PROBLEM = Drop every picture. Then return, exactly, the lines from the beginning of the listing below through the one containing "PI = math.pi".

Rows from a 3D scene dataset =
begin
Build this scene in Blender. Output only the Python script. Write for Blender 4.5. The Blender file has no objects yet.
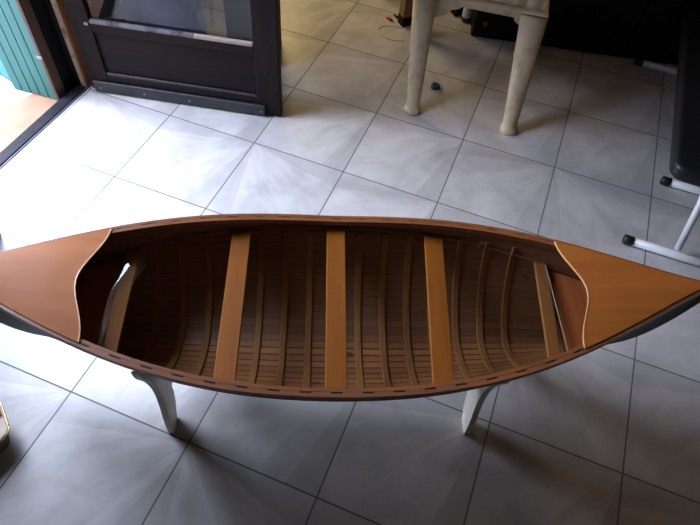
import bpy, bmesh, math, random
from mathutils import Vector, Matrix
random.seed(4)
S = bpy.context.scene
COL = S.collection
PI = math.pi

# ------------------------------------------------------------------ helpers
def tag(o, label=None, cat=None, group=None, kind=None):
    if label: o['label'] = label
    if cat: o['category'] = cat
    if group: o['group'] = group
    if kind: o['kind'] = kind
    return o

def empty(name, loc=(0, 0, 0), rz=0.0, label=None, cat=None, group=None, kind=None):
    o = bpy.data.objects.new(name, None)
    COL.objects.link(o)
    o.location = loc
    o.rotation_euler = (0, 0, rz)
    o.empty_display_size = 0.05
    return tag(o, label, cat, group, kind)

def obj(name, bm, mat, parent=None, smooth=False, bevel=0.0, seg=2, loc=None, rot=None, label=None):
    me = bpy.data.meshes.new(name)
    bmesh.ops.recalc_face_normals(bm, faces=bm.faces[:])
    bm.to_mesh(me)
    bm.free()
    me.materials.append(mat)
    o = bpy.data.objects.new(name, me)
    COL.objects.link(o)
    if parent is not None: o.parent = parent
    if loc is not None: o.location = loc
    if rot is not None: o.rotation_euler = rot
    if smooth:
        me.polygons.foreach_set('use_smooth', [True] * len(me.polygons))
    if bevel:
        m = o.modifiers.new('bevel', 'BEVEL')
        m.width = bevel
        m.segments = seg
        m.limit_method = 'ANGLE'
        m.angle_limit = math.radians(40)
        m.harden_normals = True
        me.polygons.foreach_set('use_smooth', [True] * len(me.polygons))
    if label: o['label'] = label
    return o

def B():
    return bmesh.new()

def box(bm, x0, x1, y0, y1, z0, z1, M=None):
    vs = [bm.verts.new(Vector((x, y, z))) for z in (z0, z1) for y in (y0, y1) for x in (x0, x1)]
    if M is not None:
        for v in vs: v.co = M @ v.co
    for f in ((0, 1, 3, 2), (4, 6, 7, 5), (0, 4, 5, 1), (2, 3, 7, 6), (0, 2, 6, 4), (1, 5, 7, 3)):
        bm.faces.new([vs[i] for i in f])
    return bm

def prism(bm, pts, f0, f1):
    """pts: 2-D outline; f0/f1 map (a,b) to the two faces."""
    a = [bm.verts.new(f0(*p)) for p in pts]
    b = [bm.verts.new(f1(*p)) for p in pts]
    bm.faces.new(a); bm.faces.new(b[::-1])
    n = len(pts)
    for i in range(n):
        bm.faces.new((a[i], a[(i + 1) % n], b[(i + 1) % n], b[i]))
    return bm

def tube(bm, pts, r, n=12, closed=False, cap=True):
    pts = [Vector(p) for p in pts]
    rr = r if isinstance(r, (list, tuple)) else [r] * len(pts)
    rings = []
    up = Vector((0, 0, 1))
    N = len(pts)
    for i, p in enumerate(pts):
        if closed:
            d = pts[(i + 1) % N] - pts[i - 1]
        else:
            d = pts[min(i + 1, N - 1)] - pts[max(i - 1, 0)]
        d.normalize()
        a = up.cross(d)
        if a.length < 1e-3: a = Vector((1, 0, 0)).cross(d)
        a.normalize()
        b = d.cross(a)
        rings.append([bm.verts.new(p + (a * math.cos(2 * PI * k / n) + b * math.sin(2 * PI * k / n)) * rr[i]) for k in range(n)])
    for i in range(N if closed else N - 1):
        A, Bq = rings[i], rings[(i + 1) % N]
        for k in range(n):
            bm.faces.new((A[k], A[(k + 1) % n], Bq[(k + 1) % n], Bq[k]))
    if cap and not closed:
        bm.faces.new(rings[0][::-1]); bm.faces.new(rings[-1])
    return bm

def lathe(bm, prof, n=24, M=None):
    rings = []
    for r, z in prof:
        ring = []
        for k in range(n):
            c = Vector((max(r, 1e-4) * math.cos(2 * PI * k / n), max(r, 1e-4) * math.sin(2 * PI * k / n), z))
            ring.append(bm.verts.new(M @ c if M is not None else c))
        rings.append(ring)
    for A, Bq in zip(rings, rings[1:]):
        for k in range(n):
            bm.faces.new((A[k], A[(k + 1) % n], Bq[(k + 1) % n], Bq[k]))
    bm.faces.new(rings[0][::-1]); bm.faces.new(rings[-1])
    return bm

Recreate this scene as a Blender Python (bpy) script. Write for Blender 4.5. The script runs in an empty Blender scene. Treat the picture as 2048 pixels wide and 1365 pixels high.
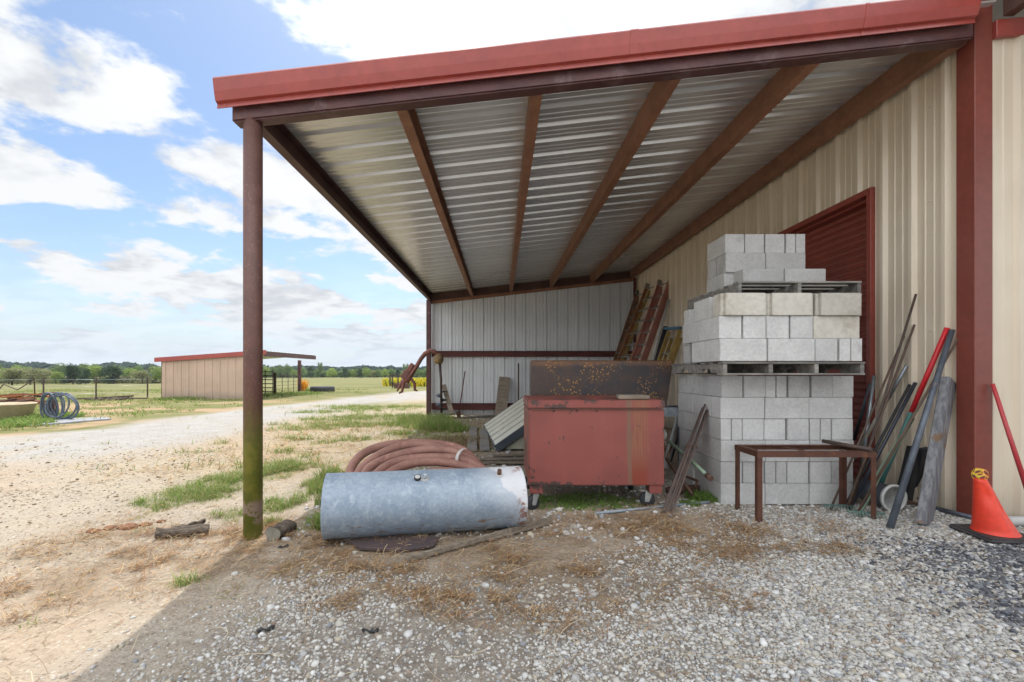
end
SOLUTION =
Build this scene in Blender. Output only the Python script. Write for Blender 4.5. The Blender file has no objects yet.
import bpy, bmesh, math, random
from mathutils import Vector, Matrix
random.seed(4)
S = bpy.context.scene
COL = S.collection
PI = math.pi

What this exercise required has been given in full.